> [Provided data]
+-------+

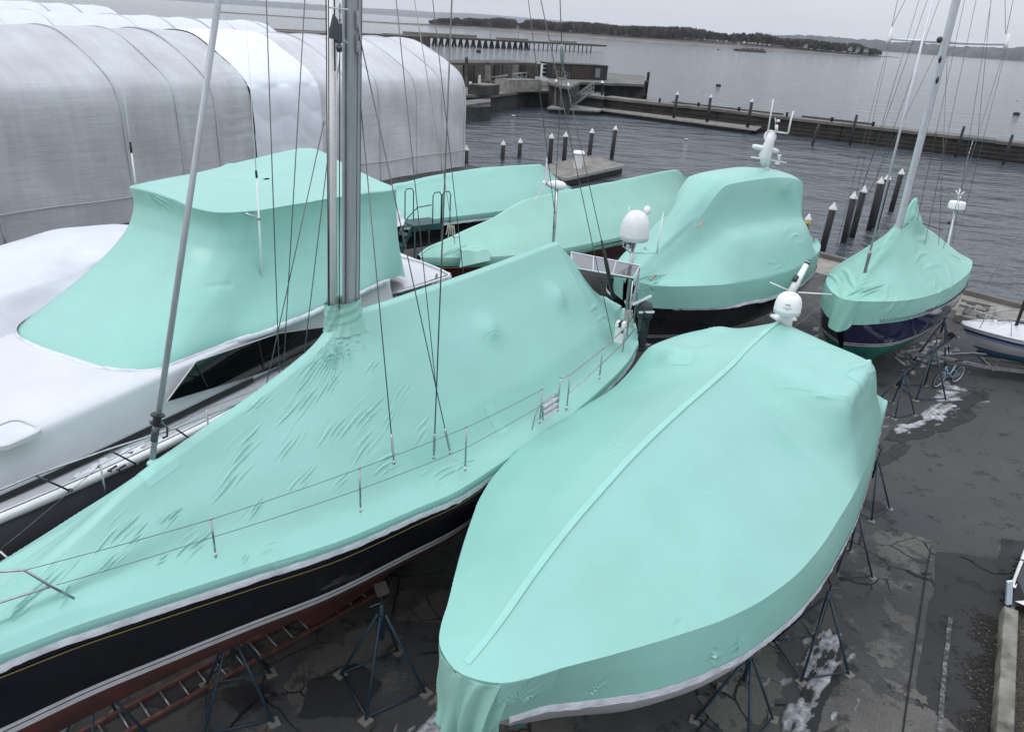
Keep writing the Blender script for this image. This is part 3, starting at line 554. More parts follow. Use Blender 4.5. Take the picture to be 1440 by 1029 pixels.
def stern_gear(fr, root):
    # solar panel on its arch
    c = [fr.on(800, 356, -1.0), fr.on(893, 374, 1.0)]
    zz = 4.95; q = [at(803, 357, zz), at(900, 376, zz-.05), at(890, 393, zz-.05), at(806, 379, zz)]
    mb = MB(); mb.slab([q[0], q[3], q[2], q[1]], .04); so = build('solar_panel', mb, 'solar', root)
    mb = MB(); lp = lambda a, b, t: a+(b-a)*t+np.array([0, 0, .046])
    for t in (0, .33, .66, 1.): mb.path([lp(q[0], q[1], t), lp(q[3], q[2], t)], .014, 5)
    for a, b in ((q[0], q[1]), (q[3], q[2])): mb.path([lp(a, b, 0), lp(a, b, 1)], .018, 5)
    build('panel_frame', mb, 'alu_light', so)
    mb = MB(); X = np.array([0, 0, -.03])
    for a in (q[1], q[2], q[0], q[3]): mb = MB(); mb.path([a+X, a*np.array([1, 1, 0])+np.array([.03, -.05, 3.5])], .018, 6); build('arch_leg', mb, 'steel', root, True)
    for P_ in ([q[2]+X, q[2]+np.array([.0, .1, -.5]), q[1]+np.array([0, 0, -.55])], [q[1]+X, q[2]*np.array([1, 1, 0])+np.array([0, 0, 3.8])]): build('arch_brace', rag(P_, .014, 6), 'steel', root, True)
    # radome on a pole
    pb = at(881, 446, 3.5); pt = np.array([pb[0], pb[1], 0]); d = ray(891, 338); t = pb[1]/d[1]; pt = EYE+d*t
    po = build('radome_pole', rag([pb-np.array([0, 0, .3]), pt], .045, 10), 'steel', root, True)
    R = 20/F*np.linalg.norm(pt-EYE); L = (pt-pb)/np.linalg.norm(pt-pb); L = np.array([0, 0, 1.])
    c = pt+np.array([0, 0, .02]); mb = MB(); mb.lathe([(R*.7, -.02), (R*.96, .0), (R, .05), (R, R*.28)], c, L, 28, 1); mb.lathe([(R, R*.28), (R*.985, R*.75), (R*.92, R*1.2), (R*.76, R*1.6), (R*.52, R*1.86), (R*.25, R*1.98), (.003, R*2.02)], c, L, 28); build('radome', mb, ['warm_white', 'alu_light'], po, 'angle')
    c2 = atY(910, 296, pt[1]+.5); r = .085; mb = MB(); mb.lathe([(r*.8, -r), (r, -r*.8), (r, r*.3), (r*.85, r*.8), (r*.5, r*1.15), (.003, r*1.3)], c2, n=18); mb.path([c2-np.array([0, 0, r]), pt-np.array([0, 0, .35])], .018, 6); build('small_radome', mb, 'white', po, True)
    P = lambda x, y: atY(x, y, pt[1])
    mb = MB(); mb.path([P(890, 356), P(924, 356)], .013, 6); mb.path([P(888, 357), P(876, 346), P(877, 330)], .016, 6); build('antenna_bracket', mb, 'alu_light', po, True)
    build('whip_antenna', rag([P(924, 355), P(926, 340), P(933, 298)], [.02, .02, .011], 6), 'white', po, True); build('whip_antenna', rag([P(884, 312), P(885, 290)], .012, 6), 'white', po, True)
    mb = MB()
    for x, y in ((884, 337), (889, 338), (900, 338), (904, 339)): mb.box(P(x, y), (.07, .06, .075))
    mb.lathe([(.02, -.05), (.055, .04), (.05, .06), (.01, .09)], P(883, 348), n=12); mb.lathe([(.02, -.03), (.045, .0), (.03, .05)], P(908, 350), n=10); build('instrument_cluster', mb, 'white', po)
    # wind generator
    pw = fr.on(778, 344, -.9); pwt = fr.on(784, 264, -.9); go = build('generator_pole', rag([pw-(pwt-pw)*.5, pwt], .03, 8), 'steel', root, True)
    mb = MB(); ax = np.array([.85, -.5, .0]); ax /= np.linalg.norm(ax); mb.lathe([(.02, -.26), (.06, -.2), (.095, -.05), (.10, .08), (.07, .17), (.02, .2)], pwt+np.array([0, 0, .06]), ax, 16); build('generator_body', mb, 'white', go, True)
    hub = pwt+np.array([0, 0, .06])-ax*.30; s_ = np.array([-ax[1], ax[0], 0]); mb = MB()
    for dg in (98, 218, 338):
        dr = s_*math.cos(math.radians(dg))+np.array([0, 0, 1.])*math.sin(math.radians(dg)); cr = np.cross(dr, ax)
        R_ = []
        for t in np.linspace(0, 1, 8): wd = .065*(1-.55*t); R_.append([hub+dr*(.05+.52*t)+cr*wd+ax*(.02*(1-t)), hub+dr*(.05+.52*t)+ax*.012, hub+dr*(.05+.52*t)-cr*wd*.6-ax*.015*(1-t), hub+dr*(.05+.52*t)-ax*.008])
        mb.grid(np.array(R_), closev=True)
    mb.lathe([(.06, .0), (.055, -.06), (.01, -.1)], hub, ax, 12); build('turbine_blades', mb, 'white', go, True)
def outboard(fr):
    c = at(906, 440, 3.95); root = thing('outboard_motor', 'dark grey outboard motor clamped on the stern of the long navy yacht', 'outboard motor', T((c[0], c[1], 3.0)))
    ax = np.array([.2, -.1, 1.]); ax /= np.linalg.norm(ax); R = []
    for t, a, b, dx in ((0, .02, .02, 0), (.03, .13, .10, 0), (.14, .19, .13, .0), (.30, .20, .14, .01), (.42, .17, .13, .02), (.47, .10, .09, .02)): R.append([c+np.array([dx, 0, .30-t])+np.array([a*math.cos(q)*abs(math.cos(q))**-.2 if abs(math.cos(q)) > .01 else 0, b*math.sin(q), 0]) for q in np.linspace(0, 2*math.pi, 28)[:-1]])
    mb = MB(); mb.grid(np.array(R), closev=True); build('cowling', mb, 'dark_grey_plastic', root, True)
    mb = MB(); mb.box(c+np.array([.02, 0, -.30]), (.20, .15, .34), .3, 0, 1.15); mb.box(c+np.array([.05, 0, -.62]), (.15, .10, .38), .3, 0, 1.2); mb.box(c+np.array([.06, 0, -.82]), (.36, .16, .025), .3); build('leg', mb, 'dark_grey_plastic', root)
    mb = MB(); mb.lathe([(.01, -.22), (.05, -.12), (.055, .05), (.03, .14)], c+np.array([.06, 0, -.92]), (1, .3, 0), 14); build('gearcase', mb, 'dark_grey_plastic', root, True)
    mb = MB(); hub = c+np.array([.2, .04, -.92])
    for k in range(3): q = k*2.09; d = np.array([-.15*math.cos(q), .5*math.cos(q), math.sin(q)])*.13; mb.slab([hub+d*.2+np.array([.03, 0, 0]), hub+d*.7+np.array([.05, .02, .05]), hub+d, hub+d*.7-np.array([.02, 0, .04])], .012)
    build('propeller', mb, 'alu_light', root)
    mb = MB(); mb.beam(c+np.array([-.32, -.1, .22]), c+np.array([.12, .05, .42]), .045, .045); mb.beam(c+np.array([-.15, -.12, .05]), c+np.array([.2, -.17, .1]), .02, .05); build('tiller', mb, 'white', root)
    mb = MB(); mb.path([c+np.array([-.19, -.05, .02]), c+np.array([0, -.16, .05]), c+np.array([.2, -.05, .03])], .018, 5); mb.path([c+np.array([-.12, -.13, .30]), c+np.array([0, -.17, 0]), c+np.array([.1, -.14, -.3])], .016, 5); build('strap', mb, 'black_plastic', root, True)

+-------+

> [Problem to solve] All of the data above should be transcribed verbatim, with pictures omitted.

> [Full output]
Keep writing the Blender script for this image. This is part 3, starting at line 554. More parts follow. Use Blender 4.5. Take the picture to be 1440 by 1029 pixels.
def stern_gear(fr, root):
    # solar panel on its arch
    c = [fr.on(800, 356, -1.0), fr.on(893, 374, 1.0)]
    zz = 4.95; q = [at(803, 357, zz), at(900, 376, zz-.05), at(890, 393, zz-.05), at(806, 379, zz)]
    mb = MB(); mb.slab([q[0], q[3], q[2], q[1]], .04); so = build('solar_panel', mb, 'solar', root)
    mb = MB(); lp = lambda a, b, t: a+(b-a)*t+np.array([0, 0, .046])
    for t in (0, .33, .66, 1.): mb.path([lp(q[0], q[1], t), lp(q[3], q[2], t)], .014, 5)
    for a, b in ((q[0], q[1]), (q[3], q[2])): mb.path([lp(a, b, 0), lp(a, b, 1)], .018, 5)
    build('panel_frame', mb, 'alu_light', so)
    mb = MB(); X = np.array([0, 0, -.03])
    for a in (q[1], q[2], q[0], q[3]): mb = MB(); mb.path([a+X, a*np.array([1, 1, 0])+np.array([.03, -.05, 3.5])], .018, 6); build('arch_leg', mb, 'steel', root, True)
    for P_ in ([q[2]+X, q[2]+np.array([.0, .1, -.5]), q[1]+np.array([0, 0, -.55])], [q[1]+X, q[2]*np.array([1, 1, 0])+np.array([0, 0, 3.8])]): build('arch_brace', rag(P_, .014, 6), 'steel', root, True)
    # radome on a pole
    pb = at(881, 446, 3.5); pt = np.array([pb[0], pb[1], 0]); d = ray(891, 338); t = pb[1]/d[1]; pt = EYE+d*t
    po = build('radome_pole', rag([pb-np.array([0, 0, .3]), pt], .045, 10), 'steel', root, True)
    R = 20/F*np.linalg.norm(pt-EYE); L = (pt-pb)/np.linalg.norm(pt-pb); L = np.array([0, 0, 1.])
    c = pt+np.array([0, 0, .02]); mb = MB(); mb.lathe([(R*.7, -.02), (R*.96, .0), (R, .05), (R, R*.28)], c, L, 28, 1); mb.lathe([(R, R*.28), (R*.985, R*.75), (R*.92, R*1.2), (R*.76, R*1.6), (R*.52, R*1.86), (R*.25, R*1.98), (.003, R*2.02)], c, L, 28); build('radome', mb, ['warm_white', 'alu_light'], po, 'angle')
    c2 = atY(910, 296, pt[1]+.5); r = .085; mb = MB(); mb.lathe([(r*.8, -r), (r, -r*.8), (r, r*.3), (r*.85, r*.8), (r*.5, r*1.15), (.003, r*1.3)], c2, n=18); mb.path([c2-np.array([0, 0, r]), pt-np.array([0, 0, .35])], .018, 6); build('small_radome', mb, 'white', po, True)
    P = lambda x, y: atY(x, y, pt[1])
    mb = MB(); mb.path([P(890, 356), P(924, 356)], .013, 6); mb.path([P(888, 357), P(876, 346), P(877, 330)], .016, 6); build('antenna_bracket', mb, 'alu_light', po, True)
    build('whip_antenna', rag([P(924, 355), P(926, 340), P(933, 298)], [.02, .02, .011], 6), 'white', po, True); build('whip_antenna', rag([P(884, 312), P(885, 290)], .012, 6), 'white', po, True)
    mb = MB()
    for x, y in ((884, 337), (889, 338), (900, 338), (904, 339)): mb.box(P(x, y), (.07, .06, .075))
    mb.lathe([(.02, -.05), (.055, .04), (.05, .06), (.01, .09)], P(883, 348), n=12); mb.lathe([(.02, -.03), (.045, .0), (.03, .05)], P(908, 350), n=10); build('instrument_cluster', mb, 'white', po)
    # wind generator
    pw = fr.on(778, 344, -.9); pwt = fr.on(784, 264, -.9); go = build('generator_pole', rag([pw-(pwt-pw)*.5, pwt], .03, 8), 'steel', root, True)
    mb = MB(); ax = np.array([.85, -.5, .0]); ax /= np.linalg.norm(ax); mb.lathe([(.02, -.26), (.06, -.2), (.095, -.05), (.10, .08), (.07, .17), (.02, .2)], pwt+np.array([0, 0, .06]), ax, 16); build('generator_body', mb, 'white', go, True)
    hub = pwt+np.array([0, 0, .06])-ax*.30; s_ = np.array([-ax[1], ax[0], 0]); mb = MB()
    for dg in (98, 218, 338):
        dr = s_*math.cos(math.radians(dg))+np.array([0, 0, 1.])*math.sin(math.radians(dg)); cr = np.cross(dr, ax)
        R_ = []
        for t in np.linspace(0, 1, 8): wd = .065*(1-.55*t); R_.append([hub+dr*(.05+.52*t)+cr*wd+ax*(.02*(1-t)), hub+dr*(.05+.52*t)+ax*.012, hub+dr*(.05+.52*t)-cr*wd*.6-ax*.015*(1-t), hub+dr*(.05+.52*t)-ax*.008])
        mb.grid(np.array(R_), closev=True)
    mb.lathe([(.06, .0), (.055, -.06), (.01, -.1)], hub, ax, 12); build('turbine_blades', mb, 'white', go, True)
def outboard(fr):
    c = at(906, 440, 3.95); root = thing('outboard_motor', 'dark grey outboard motor clamped on the stern of the long navy yacht', 'outboard motor', T((c[0], c[1], 3.0)))
    ax = np.array([.2, -.1, 1.]); ax /= np.linalg.norm(ax); R = []
    for t, a, b, dx in ((0, .02, .02, 0), (.03, .13, .10, 0), (.14, .19, .13, .0), (.30, .20, .14, .01), (.42, .17, .13, .02), (.47, .10, .09, .02)): R.append([c+np.array([dx, 0, .30-t])+np.array([a*math.cos(q)*abs(math.cos(q))**-.2 if abs(math.cos(q)) > .01 else 0, b*math.sin(q), 0]) for q in np.linspace(0, 2*math.pi, 28)[:-1]])
    mb = MB(); mb.grid(np.array(R), closev=True); build('cowling', mb, 'dark_grey_plastic', root, True)
    mb = MB(); mb.box(c+np.array([.02, 0, -.30]), (.20, .15, .34), .3, 0, 1.15); mb.box(c+np.array([.05, 0, -.62]), (.15, .10, .38), .3, 0, 1.2); mb.box(c+np.array([.06, 0, -.82]), (.36, .16, .025), .3); build('leg', mb, 'dark_grey_plastic', root)
    mb = MB(); mb.lathe([(.01, -.22), (.05, -.12), (.055, .05), (.03, .14)], c+np.array([.06, 0, -.92]), (1, .3, 0), 14); build('gearcase', mb, 'dark_grey_plastic', root, True)
    mb = MB(); hub = c+np.array([.2, .04, -.92])
    for k in range(3): q = k*2.09; d = np.array([-.15*math.cos(q), .5*math.cos(q), math.sin(q)])*.13; mb.slab([hub+d*.2+np.array([.03, 0, 0]), hub+d*.7+np.array([.05, .02, .05]), hub+d, hub+d*.7-np.array([.02, 0, .04])], .012)
    build('propeller', mb, 'alu_light', root)
    mb = MB(); mb.beam(c+np.array([-.32, -.1, .22]), c+np.array([.12, .05, .42]), .045, .045); mb.beam(c+np.array([-.15, -.12, .05]), c+np.array([.2, -.17, .1]), .02, .05); build('tiller', mb, 'white', root)
    mb = MB(); mb.path([c+np.array([-.19, -.05, .02]), c+np.array([0, -.16, .05]), c+np.array([.2, -.05, .03])], .018, 5); mb.path([c+np.array([-.12, -.13, .30]), c+np.array([0, -.17, 0]), c+np.array([.1, -.14, -.3])], .016, 5); build('strap', mb, 'black_plastic', root, True)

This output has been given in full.